____ EXCERPTED DATA

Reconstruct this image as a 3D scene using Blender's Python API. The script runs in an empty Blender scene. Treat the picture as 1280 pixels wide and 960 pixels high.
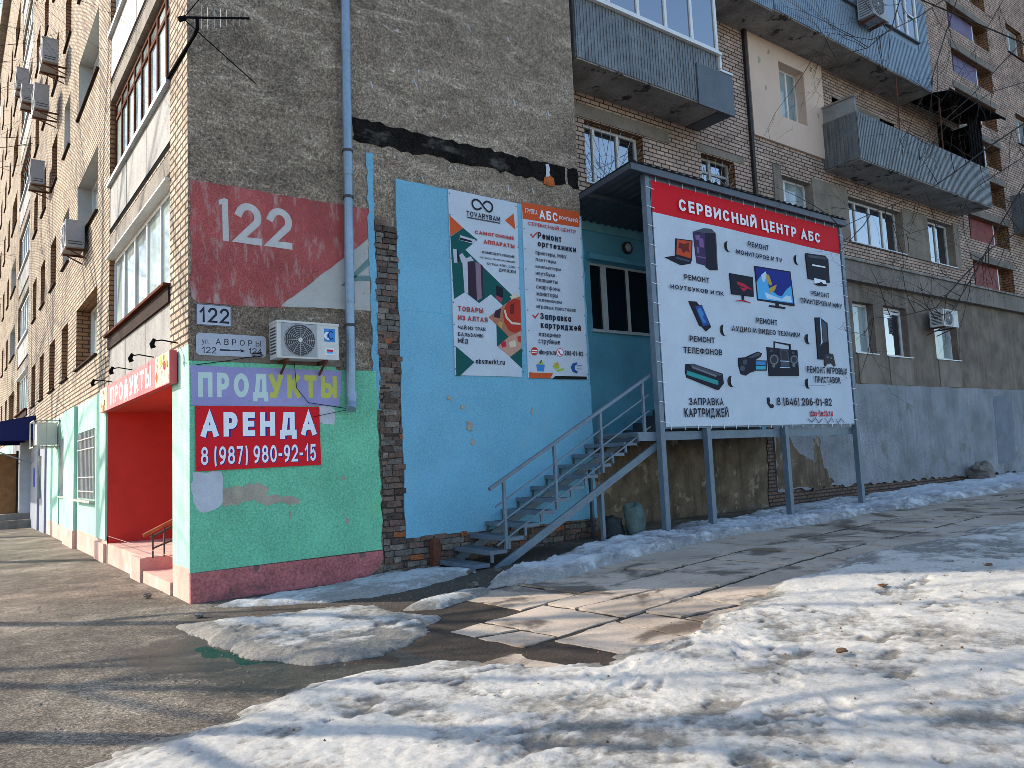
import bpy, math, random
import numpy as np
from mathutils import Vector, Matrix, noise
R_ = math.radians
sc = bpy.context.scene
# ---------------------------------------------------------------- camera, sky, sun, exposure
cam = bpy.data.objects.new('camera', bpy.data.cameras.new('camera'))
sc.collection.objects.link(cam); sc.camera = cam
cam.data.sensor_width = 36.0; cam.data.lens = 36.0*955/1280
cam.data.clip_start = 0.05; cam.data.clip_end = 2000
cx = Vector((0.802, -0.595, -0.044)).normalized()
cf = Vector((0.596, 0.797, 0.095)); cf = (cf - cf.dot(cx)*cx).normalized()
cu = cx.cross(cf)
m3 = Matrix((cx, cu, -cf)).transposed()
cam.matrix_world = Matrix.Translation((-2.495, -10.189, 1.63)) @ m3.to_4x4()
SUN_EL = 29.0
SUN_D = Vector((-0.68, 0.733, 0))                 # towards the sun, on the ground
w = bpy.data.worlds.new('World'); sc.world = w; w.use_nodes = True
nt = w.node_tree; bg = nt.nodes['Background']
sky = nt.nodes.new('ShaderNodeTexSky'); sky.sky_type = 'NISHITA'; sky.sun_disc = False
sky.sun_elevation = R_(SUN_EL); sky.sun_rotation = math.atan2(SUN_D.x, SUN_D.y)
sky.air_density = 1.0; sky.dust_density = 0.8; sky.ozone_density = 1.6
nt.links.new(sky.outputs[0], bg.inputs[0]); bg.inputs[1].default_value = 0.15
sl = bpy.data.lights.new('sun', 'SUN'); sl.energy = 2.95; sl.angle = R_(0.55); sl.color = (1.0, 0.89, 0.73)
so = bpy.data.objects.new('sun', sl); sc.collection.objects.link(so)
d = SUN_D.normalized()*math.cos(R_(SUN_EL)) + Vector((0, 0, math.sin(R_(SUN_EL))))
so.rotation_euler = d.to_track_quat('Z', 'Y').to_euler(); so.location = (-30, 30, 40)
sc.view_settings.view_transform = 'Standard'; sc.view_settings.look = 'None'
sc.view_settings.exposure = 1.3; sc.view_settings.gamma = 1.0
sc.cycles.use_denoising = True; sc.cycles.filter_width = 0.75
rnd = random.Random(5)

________
____ EXCERPTED DATA

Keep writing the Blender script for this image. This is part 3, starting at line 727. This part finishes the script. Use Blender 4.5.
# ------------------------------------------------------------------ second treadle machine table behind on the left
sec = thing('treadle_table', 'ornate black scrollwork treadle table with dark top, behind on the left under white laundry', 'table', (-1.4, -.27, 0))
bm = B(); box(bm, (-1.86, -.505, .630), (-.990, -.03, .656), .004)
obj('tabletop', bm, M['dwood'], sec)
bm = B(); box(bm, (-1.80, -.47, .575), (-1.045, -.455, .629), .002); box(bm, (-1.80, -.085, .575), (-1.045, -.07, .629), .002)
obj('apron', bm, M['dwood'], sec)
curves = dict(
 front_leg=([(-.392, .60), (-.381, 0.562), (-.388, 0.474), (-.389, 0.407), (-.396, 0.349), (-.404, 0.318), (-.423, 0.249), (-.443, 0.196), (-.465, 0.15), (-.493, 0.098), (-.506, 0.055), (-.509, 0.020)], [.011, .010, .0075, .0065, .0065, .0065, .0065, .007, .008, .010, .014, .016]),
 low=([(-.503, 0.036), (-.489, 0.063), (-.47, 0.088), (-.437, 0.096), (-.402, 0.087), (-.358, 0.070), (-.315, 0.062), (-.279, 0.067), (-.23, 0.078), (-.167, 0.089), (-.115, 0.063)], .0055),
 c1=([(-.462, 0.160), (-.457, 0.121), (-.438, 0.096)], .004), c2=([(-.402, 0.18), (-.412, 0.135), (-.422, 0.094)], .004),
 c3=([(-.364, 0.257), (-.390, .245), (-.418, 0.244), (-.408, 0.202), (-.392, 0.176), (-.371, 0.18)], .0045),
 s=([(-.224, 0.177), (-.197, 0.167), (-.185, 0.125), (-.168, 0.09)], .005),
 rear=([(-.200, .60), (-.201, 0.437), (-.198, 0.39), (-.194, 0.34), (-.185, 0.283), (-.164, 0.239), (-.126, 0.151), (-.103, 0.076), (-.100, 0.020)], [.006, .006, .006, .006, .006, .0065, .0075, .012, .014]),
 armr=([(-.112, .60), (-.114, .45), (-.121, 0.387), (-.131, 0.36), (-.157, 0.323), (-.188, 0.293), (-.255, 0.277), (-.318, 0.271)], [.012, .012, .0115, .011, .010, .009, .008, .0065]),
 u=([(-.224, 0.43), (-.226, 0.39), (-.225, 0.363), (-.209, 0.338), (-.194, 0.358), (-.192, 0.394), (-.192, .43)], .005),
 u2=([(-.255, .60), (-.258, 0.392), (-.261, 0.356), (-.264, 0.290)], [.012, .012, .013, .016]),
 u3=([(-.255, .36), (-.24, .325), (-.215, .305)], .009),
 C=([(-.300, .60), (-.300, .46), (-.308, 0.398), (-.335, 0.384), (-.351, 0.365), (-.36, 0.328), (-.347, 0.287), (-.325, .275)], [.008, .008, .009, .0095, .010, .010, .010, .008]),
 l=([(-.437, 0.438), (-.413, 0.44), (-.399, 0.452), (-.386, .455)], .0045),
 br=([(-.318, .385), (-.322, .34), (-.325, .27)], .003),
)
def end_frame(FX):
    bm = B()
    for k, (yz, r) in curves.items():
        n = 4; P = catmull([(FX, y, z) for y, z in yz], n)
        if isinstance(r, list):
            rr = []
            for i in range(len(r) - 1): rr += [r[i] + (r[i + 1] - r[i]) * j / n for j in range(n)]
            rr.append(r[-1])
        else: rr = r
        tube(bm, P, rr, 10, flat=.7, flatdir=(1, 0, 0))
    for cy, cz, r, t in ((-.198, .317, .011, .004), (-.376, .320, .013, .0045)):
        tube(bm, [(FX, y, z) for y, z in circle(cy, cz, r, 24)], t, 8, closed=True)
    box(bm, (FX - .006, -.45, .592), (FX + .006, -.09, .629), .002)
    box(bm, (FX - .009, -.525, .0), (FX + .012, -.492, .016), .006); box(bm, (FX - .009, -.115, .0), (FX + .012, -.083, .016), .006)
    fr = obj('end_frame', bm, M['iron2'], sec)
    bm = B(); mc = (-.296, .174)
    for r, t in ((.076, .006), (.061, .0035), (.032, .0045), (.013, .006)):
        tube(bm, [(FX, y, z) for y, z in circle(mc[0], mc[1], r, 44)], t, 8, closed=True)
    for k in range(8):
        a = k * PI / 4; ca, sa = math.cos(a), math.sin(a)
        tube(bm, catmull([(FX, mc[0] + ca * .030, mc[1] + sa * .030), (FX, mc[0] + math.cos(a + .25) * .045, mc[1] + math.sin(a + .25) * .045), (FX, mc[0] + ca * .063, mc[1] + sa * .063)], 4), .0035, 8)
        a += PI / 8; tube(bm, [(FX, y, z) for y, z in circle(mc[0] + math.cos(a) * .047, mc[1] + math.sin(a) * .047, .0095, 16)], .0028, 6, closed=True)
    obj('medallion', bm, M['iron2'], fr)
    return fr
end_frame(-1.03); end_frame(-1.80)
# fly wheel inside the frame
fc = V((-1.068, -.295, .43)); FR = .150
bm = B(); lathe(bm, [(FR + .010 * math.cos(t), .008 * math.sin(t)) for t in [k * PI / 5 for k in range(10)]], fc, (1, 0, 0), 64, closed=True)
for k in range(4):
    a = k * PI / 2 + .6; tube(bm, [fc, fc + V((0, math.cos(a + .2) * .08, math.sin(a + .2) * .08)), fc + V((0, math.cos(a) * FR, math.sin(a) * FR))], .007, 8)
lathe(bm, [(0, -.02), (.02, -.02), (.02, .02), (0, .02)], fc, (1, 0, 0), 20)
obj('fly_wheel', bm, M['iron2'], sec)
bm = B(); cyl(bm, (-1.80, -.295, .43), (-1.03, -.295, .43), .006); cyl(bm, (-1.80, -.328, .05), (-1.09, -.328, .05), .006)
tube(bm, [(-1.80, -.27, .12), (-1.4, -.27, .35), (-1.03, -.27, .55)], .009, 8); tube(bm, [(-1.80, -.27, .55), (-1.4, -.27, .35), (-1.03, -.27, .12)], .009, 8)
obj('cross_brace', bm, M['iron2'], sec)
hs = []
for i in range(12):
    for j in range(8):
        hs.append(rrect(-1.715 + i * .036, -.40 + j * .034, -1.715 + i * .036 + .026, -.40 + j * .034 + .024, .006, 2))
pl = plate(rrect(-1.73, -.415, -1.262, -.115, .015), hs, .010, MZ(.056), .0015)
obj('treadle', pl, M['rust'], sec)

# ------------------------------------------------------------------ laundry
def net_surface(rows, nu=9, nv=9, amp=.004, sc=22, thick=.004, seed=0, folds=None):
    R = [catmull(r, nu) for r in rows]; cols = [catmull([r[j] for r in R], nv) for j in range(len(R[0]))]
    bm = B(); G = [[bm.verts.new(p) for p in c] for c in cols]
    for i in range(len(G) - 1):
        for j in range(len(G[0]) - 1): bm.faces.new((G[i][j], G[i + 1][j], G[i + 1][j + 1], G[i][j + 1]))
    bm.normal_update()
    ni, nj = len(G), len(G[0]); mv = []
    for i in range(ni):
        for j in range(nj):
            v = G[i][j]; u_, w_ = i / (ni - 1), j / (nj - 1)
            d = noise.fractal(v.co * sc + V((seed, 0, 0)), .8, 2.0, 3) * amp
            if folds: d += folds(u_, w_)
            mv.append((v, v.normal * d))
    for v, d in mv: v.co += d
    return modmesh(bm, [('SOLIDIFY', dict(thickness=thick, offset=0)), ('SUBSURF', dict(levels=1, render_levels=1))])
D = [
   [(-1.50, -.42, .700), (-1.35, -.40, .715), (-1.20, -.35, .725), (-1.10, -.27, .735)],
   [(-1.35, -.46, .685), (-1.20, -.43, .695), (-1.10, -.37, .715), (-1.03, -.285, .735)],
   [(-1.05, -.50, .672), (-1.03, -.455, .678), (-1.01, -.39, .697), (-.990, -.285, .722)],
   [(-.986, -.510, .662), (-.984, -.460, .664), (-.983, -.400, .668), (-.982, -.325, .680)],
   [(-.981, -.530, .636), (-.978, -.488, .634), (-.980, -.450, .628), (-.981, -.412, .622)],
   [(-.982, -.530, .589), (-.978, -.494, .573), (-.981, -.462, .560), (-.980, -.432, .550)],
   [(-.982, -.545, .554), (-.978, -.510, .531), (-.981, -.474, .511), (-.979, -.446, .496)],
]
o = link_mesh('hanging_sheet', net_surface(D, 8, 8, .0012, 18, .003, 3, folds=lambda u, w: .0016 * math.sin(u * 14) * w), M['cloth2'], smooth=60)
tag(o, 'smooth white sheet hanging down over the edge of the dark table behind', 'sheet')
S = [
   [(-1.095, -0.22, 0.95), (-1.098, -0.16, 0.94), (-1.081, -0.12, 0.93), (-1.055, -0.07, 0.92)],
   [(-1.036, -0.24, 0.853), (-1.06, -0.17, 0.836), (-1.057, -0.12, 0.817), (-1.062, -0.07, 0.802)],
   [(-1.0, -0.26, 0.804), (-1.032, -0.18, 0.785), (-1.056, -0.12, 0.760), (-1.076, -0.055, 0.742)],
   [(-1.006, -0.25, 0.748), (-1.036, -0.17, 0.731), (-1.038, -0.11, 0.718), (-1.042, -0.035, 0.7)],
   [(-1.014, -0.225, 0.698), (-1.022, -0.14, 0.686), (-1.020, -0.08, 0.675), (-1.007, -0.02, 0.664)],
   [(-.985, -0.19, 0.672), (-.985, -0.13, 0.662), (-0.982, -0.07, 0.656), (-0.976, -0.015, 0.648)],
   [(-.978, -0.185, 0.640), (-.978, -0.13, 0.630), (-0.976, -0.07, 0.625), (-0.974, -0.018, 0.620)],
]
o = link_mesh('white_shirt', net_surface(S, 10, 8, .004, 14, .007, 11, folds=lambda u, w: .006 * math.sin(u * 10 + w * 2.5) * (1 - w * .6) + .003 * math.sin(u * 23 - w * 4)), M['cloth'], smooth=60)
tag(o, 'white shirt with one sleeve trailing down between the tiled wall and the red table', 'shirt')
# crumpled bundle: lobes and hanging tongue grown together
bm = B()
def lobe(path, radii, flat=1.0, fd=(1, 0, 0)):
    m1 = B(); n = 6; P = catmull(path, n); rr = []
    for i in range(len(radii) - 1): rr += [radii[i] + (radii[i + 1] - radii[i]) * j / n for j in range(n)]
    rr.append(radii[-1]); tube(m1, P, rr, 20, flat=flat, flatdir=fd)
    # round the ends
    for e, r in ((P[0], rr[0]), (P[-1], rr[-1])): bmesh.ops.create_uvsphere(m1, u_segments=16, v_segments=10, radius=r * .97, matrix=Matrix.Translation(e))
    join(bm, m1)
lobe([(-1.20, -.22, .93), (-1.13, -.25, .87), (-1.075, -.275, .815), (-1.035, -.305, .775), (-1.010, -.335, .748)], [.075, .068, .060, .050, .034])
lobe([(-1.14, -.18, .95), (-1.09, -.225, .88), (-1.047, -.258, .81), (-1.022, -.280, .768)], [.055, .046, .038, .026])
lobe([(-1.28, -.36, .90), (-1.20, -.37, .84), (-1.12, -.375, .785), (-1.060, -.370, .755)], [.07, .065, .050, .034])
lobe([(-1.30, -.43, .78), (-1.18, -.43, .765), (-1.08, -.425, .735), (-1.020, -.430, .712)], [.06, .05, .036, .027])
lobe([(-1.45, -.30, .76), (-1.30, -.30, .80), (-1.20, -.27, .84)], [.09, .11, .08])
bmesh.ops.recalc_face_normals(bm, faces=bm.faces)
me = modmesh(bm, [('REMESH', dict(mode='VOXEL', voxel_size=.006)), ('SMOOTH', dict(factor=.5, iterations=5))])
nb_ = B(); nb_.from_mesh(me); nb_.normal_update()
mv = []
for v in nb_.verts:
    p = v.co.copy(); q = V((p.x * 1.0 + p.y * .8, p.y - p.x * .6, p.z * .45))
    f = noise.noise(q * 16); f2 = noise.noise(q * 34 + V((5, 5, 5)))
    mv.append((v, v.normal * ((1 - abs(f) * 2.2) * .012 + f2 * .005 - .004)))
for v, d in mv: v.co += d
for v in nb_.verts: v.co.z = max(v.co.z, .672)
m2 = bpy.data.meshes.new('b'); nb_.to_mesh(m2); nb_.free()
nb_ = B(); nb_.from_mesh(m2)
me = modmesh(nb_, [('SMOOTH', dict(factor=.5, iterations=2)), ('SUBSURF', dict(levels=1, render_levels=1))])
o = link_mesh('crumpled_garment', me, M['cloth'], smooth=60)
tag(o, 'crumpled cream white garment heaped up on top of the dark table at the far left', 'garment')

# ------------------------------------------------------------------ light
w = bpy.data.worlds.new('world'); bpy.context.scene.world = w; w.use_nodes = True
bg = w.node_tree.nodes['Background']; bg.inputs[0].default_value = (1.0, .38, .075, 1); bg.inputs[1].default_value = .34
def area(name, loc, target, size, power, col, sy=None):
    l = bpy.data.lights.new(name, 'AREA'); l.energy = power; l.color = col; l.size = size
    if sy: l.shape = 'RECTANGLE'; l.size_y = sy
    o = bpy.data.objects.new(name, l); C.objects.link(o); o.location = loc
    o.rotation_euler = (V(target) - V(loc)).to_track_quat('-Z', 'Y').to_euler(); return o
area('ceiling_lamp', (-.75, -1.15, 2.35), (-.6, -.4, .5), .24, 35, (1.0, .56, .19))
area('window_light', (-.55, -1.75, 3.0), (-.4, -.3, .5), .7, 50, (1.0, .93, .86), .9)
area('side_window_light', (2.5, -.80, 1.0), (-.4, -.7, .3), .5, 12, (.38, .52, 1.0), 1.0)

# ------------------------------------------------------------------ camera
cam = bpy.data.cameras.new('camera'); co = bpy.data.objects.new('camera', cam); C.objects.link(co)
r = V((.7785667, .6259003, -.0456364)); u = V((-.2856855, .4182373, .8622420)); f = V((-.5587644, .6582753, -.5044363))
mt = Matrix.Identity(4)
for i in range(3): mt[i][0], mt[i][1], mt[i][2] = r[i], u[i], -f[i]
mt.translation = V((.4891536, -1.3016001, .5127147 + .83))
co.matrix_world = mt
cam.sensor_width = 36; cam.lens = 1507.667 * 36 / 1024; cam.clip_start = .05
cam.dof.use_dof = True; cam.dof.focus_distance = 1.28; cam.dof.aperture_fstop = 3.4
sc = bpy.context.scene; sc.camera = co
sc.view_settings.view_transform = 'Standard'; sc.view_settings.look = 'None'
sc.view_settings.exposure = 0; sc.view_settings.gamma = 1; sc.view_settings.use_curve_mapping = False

________

● **AIM**
Copy out each line in the listing that has the word "scene".

● **ANSWER TO THE PROBLEM**
Reconstruct this image as a 3D scene using Blender's Python API. The script runs in an empty Blender scene. Treat the picture as 1280 pixels wide and 960 pixels high.
sc = bpy.context.scene
w = bpy.data.worlds.new('world'); bpy.context.scene.world = w; w.use_nodes = True
sc = bpy.context.scene; sc.camera = co